The deception in Figure 15.4 works precisely because the authentic cadence is so strongly expected; the swerve to vi is a sentence that seems about to end and instead turns a corner, buying time and prolonging the music. Composers use it to extend a phrase, to avoid closing too soon, or simply for the pleasure of the surprise — after which a real authentic cadence usually follows to close for good.

15.6Cadences shape the music

Cadences are the joints of a piece. They mark where phrases end and how firmly, and by choosing a comma here and a full stop there — a half cadence to pause, an authentic cadence to conclude, a deceptive one to prolong — you shape music into sentences and paragraphs. That larger architecture is the subject of Part 3 (how phrases are built) and Part 4 (how they combine into forms), but it all rests on these four cadential formulas.

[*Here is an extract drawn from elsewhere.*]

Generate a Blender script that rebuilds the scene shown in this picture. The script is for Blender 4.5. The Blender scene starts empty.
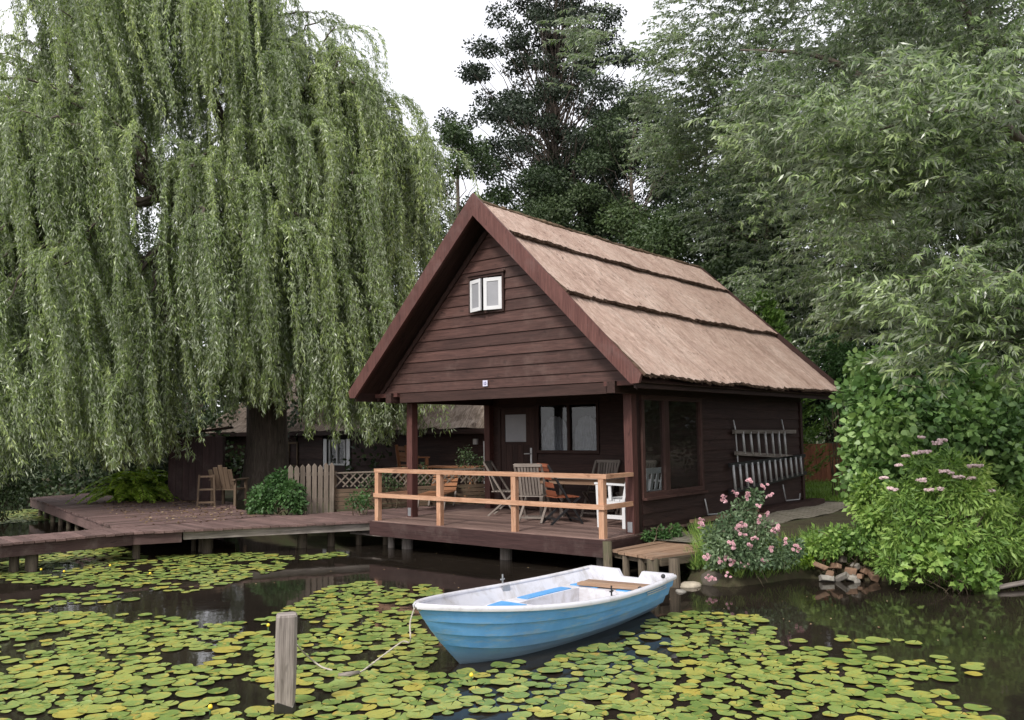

When you listen to any tonal music from now on, you will start to hear the punctuation: the little pauses that are half cadences, the firm stops that are authentic cadences, the gentle “Amens,” and the occasional delicious swerve of a deception.

In MuseScore

Cadences are just short progressions, entered as in Chapter 14 and heard on playback — and hearing them is the whole point, since each has a distinct feeling of closure.

  1. Set up a grand staff (or SATB template) and enter each cadence as two four-part chords, one voice at a time, following the voicings in the figures above.
  2. Label them with Add ▸ Text ▸ Roman Numeral Analysis: V I for authentic, IV V for half, IV I for plagal, V vi for deceptive.
  3. Press Space and listen for the difference in finality. Play them back to back and the punctuation becomes obvious — the authentic cadence stops, the half cadence hangs, the plagal sighs, the deceptive surprises.

Try it: enter a V chord (G–B–D) and then, in turn, resolve it three different ways — to I (C–E–G) for an authentic cadence, and to vi (A–C–E) for a deceptive one — playing each. The dominant is identical; only its resolution changes, and that single difference is the gap between arriving home and being sent, at the last second, somewhere else.